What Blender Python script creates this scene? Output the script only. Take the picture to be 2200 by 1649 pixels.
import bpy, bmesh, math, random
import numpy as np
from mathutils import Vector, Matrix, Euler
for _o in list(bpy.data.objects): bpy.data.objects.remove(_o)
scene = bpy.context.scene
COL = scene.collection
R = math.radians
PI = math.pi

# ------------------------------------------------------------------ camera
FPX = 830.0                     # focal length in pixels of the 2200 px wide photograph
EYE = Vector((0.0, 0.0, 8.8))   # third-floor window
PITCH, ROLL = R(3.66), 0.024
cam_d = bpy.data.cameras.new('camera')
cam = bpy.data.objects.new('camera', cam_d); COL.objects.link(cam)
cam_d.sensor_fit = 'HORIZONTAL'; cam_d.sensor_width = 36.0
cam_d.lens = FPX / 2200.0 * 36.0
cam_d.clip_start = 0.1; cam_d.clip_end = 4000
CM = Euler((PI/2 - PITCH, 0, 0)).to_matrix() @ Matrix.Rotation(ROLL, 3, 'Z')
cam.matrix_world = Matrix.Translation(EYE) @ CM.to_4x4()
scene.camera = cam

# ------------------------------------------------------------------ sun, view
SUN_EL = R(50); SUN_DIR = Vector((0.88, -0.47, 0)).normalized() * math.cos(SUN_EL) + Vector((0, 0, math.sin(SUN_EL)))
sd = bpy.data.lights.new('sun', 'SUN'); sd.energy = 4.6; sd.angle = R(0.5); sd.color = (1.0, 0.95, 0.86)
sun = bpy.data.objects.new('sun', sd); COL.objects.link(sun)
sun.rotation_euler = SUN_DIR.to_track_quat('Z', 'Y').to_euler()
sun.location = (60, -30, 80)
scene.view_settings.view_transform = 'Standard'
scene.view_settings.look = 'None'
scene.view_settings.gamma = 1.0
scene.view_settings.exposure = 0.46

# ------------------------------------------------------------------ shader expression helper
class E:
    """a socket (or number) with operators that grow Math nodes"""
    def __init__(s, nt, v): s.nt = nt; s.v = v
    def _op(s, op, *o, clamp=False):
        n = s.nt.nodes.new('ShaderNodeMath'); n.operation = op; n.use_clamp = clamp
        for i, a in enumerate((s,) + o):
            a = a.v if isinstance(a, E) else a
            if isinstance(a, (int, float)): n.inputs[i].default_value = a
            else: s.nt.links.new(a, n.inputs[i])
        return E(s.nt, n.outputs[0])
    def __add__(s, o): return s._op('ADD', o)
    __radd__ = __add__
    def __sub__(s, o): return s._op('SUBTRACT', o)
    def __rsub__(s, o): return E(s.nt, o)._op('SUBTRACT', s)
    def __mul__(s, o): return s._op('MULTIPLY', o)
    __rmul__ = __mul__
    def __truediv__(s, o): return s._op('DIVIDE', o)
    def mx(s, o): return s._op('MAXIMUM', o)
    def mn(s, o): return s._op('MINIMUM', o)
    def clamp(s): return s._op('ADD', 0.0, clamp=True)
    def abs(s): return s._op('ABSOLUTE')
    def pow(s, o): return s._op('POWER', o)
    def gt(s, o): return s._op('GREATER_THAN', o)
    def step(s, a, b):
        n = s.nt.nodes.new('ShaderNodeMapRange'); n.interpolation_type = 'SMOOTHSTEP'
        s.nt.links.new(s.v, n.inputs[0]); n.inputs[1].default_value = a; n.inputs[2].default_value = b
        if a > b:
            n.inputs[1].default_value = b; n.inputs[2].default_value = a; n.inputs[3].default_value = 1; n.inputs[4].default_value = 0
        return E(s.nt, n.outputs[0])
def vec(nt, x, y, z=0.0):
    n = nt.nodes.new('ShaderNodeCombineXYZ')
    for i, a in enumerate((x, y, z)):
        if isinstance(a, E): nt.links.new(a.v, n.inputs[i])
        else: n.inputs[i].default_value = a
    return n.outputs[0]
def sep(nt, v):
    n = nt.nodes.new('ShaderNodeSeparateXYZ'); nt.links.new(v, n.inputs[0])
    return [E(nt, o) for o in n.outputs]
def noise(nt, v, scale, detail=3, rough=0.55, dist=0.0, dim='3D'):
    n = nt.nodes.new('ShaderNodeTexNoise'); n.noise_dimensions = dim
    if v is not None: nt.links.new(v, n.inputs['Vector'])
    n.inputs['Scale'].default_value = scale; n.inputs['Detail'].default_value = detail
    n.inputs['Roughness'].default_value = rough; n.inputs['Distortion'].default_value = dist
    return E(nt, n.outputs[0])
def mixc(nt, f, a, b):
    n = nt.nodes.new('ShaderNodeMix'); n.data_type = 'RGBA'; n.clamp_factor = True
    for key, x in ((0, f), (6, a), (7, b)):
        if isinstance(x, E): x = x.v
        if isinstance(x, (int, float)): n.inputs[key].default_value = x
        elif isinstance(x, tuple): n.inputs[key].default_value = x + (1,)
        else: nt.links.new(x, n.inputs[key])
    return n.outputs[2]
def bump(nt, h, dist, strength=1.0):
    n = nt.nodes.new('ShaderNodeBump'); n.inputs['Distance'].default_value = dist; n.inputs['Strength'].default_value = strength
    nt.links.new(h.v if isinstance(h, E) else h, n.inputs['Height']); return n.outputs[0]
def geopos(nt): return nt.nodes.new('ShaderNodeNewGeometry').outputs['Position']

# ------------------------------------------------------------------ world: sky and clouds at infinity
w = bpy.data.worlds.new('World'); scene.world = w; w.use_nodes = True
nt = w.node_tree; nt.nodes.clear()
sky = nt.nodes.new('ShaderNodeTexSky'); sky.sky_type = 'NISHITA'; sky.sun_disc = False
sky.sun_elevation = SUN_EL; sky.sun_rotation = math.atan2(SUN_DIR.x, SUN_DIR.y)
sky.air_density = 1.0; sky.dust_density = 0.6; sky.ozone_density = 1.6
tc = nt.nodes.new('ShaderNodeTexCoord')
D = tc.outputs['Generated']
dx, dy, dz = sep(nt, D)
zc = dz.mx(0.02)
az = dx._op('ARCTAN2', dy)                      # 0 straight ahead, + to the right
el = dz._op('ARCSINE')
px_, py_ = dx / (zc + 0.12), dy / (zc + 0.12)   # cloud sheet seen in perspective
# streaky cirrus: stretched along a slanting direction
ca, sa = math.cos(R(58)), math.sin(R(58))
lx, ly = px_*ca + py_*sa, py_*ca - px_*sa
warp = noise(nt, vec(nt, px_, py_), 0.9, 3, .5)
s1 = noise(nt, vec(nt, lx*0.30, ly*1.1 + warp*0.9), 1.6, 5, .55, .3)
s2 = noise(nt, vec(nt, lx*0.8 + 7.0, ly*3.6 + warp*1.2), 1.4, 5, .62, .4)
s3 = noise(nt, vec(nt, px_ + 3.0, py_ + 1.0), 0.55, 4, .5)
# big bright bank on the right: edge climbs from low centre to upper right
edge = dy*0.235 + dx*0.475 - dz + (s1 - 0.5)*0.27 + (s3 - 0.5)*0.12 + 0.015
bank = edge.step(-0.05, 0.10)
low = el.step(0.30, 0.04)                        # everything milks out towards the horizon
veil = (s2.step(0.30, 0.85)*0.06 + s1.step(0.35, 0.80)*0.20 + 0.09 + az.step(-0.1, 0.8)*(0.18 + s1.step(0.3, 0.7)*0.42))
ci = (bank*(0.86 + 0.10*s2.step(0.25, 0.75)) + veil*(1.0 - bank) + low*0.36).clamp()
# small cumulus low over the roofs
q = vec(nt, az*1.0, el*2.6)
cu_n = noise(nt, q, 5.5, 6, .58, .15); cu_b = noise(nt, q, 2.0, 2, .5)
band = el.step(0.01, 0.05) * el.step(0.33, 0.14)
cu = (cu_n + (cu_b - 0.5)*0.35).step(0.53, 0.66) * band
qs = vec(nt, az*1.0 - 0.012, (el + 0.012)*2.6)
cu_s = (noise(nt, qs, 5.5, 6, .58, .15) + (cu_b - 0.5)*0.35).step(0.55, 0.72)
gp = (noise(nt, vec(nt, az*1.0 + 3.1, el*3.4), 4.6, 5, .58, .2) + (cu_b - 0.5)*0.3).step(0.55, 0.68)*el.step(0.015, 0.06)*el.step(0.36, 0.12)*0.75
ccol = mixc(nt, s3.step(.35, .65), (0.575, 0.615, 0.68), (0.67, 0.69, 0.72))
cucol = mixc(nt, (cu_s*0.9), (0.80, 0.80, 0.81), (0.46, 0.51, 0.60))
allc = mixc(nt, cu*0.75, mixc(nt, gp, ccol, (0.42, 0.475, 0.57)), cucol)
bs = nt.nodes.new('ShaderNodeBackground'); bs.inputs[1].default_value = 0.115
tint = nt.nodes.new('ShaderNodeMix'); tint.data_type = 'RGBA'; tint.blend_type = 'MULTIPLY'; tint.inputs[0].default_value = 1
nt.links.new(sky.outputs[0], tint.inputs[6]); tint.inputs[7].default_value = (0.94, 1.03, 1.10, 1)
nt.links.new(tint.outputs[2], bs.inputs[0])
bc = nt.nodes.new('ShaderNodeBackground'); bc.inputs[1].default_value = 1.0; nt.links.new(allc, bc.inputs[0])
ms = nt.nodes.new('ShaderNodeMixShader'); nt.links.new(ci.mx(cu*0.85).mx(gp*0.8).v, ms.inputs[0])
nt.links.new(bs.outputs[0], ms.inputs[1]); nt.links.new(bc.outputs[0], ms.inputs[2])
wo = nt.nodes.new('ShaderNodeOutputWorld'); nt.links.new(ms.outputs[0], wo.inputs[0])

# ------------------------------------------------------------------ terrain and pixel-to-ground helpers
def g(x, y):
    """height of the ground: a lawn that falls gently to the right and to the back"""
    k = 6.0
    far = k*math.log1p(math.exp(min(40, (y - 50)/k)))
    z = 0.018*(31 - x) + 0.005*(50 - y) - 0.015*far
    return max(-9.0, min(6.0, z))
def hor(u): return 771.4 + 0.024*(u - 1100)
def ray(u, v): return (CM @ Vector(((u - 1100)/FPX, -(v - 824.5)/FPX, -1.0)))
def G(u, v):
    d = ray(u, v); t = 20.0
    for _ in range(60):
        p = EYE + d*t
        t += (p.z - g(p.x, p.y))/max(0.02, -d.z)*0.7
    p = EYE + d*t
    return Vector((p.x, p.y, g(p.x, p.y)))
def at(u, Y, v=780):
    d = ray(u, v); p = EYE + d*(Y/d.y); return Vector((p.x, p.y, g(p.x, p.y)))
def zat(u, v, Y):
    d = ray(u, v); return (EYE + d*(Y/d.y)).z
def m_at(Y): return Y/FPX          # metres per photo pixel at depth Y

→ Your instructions
Quote exactly the first line of the data and every line after it through the one holding "scene.camera = cam".

→ Expected answer
What Blender Python script creates this scene? Output the script only. Take the picture to be 2200 by 1649 pixels.
import bpy, bmesh, math, random
import numpy as np
from mathutils import Vector, Matrix, Euler
for _o in list(bpy.data.objects): bpy.data.objects.remove(_o)
scene = bpy.context.scene
COL = scene.collection
R = math.radians
PI = math.pi

# ------------------------------------------------------------------ camera
FPX = 830.0                     # focal length in pixels of the 2200 px wide photograph
EYE = Vector((0.0, 0.0, 8.8))   # third-floor window
PITCH, ROLL = R(3.66), 0.024
cam_d = bpy.data.cameras.new('camera')
cam = bpy.data.objects.new('camera', cam_d); COL.objects.link(cam)
cam_d.sensor_fit = 'HORIZONTAL'; cam_d.sensor_width = 36.0
cam_d.lens = FPX / 2200.0 * 36.0
cam_d.clip_start = 0.1; cam_d.clip_end = 4000
CM = Euler((PI/2 - PITCH, 0, 0)).to_matrix() @ Matrix.Rotation(ROLL, 3, 'Z')
cam.matrix_world = Matrix.Translation(EYE) @ CM.to_4x4()
scene.camera = cam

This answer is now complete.